Des recherches effectuées dans les mines sud-africaines dévoilent que les femmes qui travaillent dans les équipes du soir et du matin très tôt ont davantage de risques d’être agressées lorsqu’elles se rendent à la mine ou attendent l’autobus seules le soir.
- La convention devrait tenir compte de l’impact de la violence domestique
Les deux tiers des femmes du monde entier qui subissent la violence de la part de leur partenaire intime occupent un emploi. Cette violence et les efforts pour y échapper affectent la vie des travailleuses. Le manque ou l’absence d’indépendance économique peut également maintenir les femmes enfermées dans des relations marquées par la violence.
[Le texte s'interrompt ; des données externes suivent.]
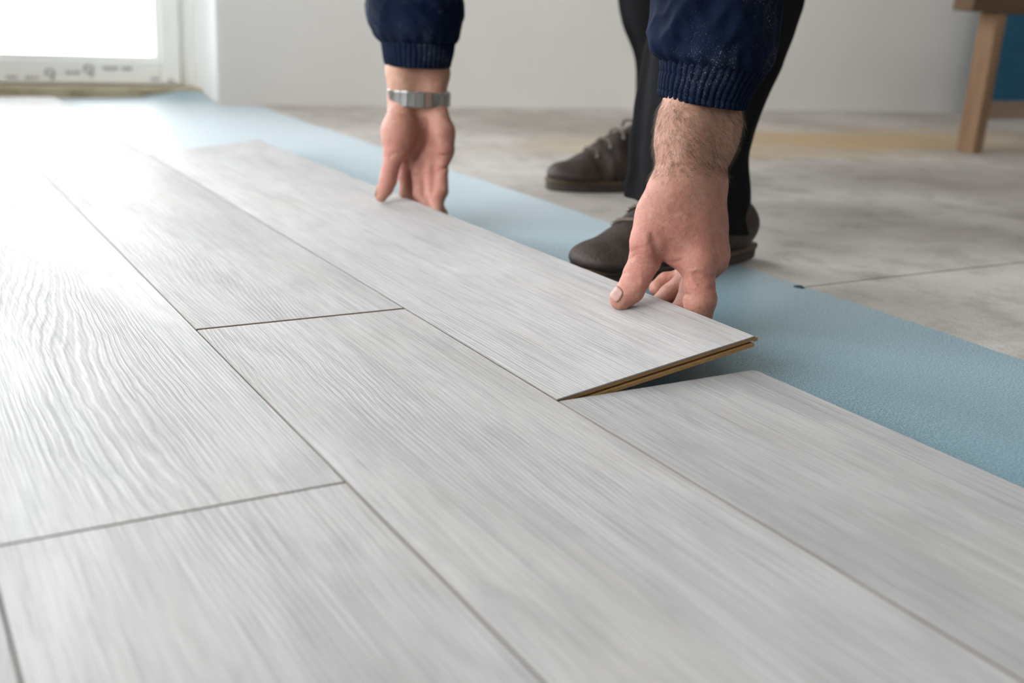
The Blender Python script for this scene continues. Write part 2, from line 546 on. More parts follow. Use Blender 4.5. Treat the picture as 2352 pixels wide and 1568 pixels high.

La nouvelle convention doit tenir compte du fait que le lieu de travail puisse réduire les conséquences de la violence domestique. Le soutien qui pourrait être apporté à une femme pour conserver son emploi pourrait lui permettre de sortir d’une relation violente où elle reste coincée pour des raisons financières.
- La convention devrait fournir un cadre de responsabilité solide
La convention devrait fournir un cadre aux gouvernements, aux employeurs, aux entreprises et aux syndicats pour lutter contre la violence et le harcèlement sur le lieu de travail.
Alors que la convention devrait s’adresser aux gouvernements, la responsabilité première de créer un environnement de travail dénué de harcèlement et de violence échoit aux employeurs. Ceux-ci devraient supporter la responsabilité de mettre en place, en consultation avec les syndicats, des politiques relatives au milieu du travail incluant des mesures de prévention, des procédures transparentes et confidentielles de traitement des plaintes, des peines à l’encontre des coupables, des information pour s’assurer que les travailleurs comprennent les politiques et les procédures en place, et un soutien aux victimes de la violence et du harcèlement sur le lieu de travail.
IndustriALL encourage nos affiliés et leurs centres nationaux à utiliser cette Journée internationale des femmes pour agir à l’appui d’une convention de l’OIT sur la violence fondée sur le genre dans le monde du travail.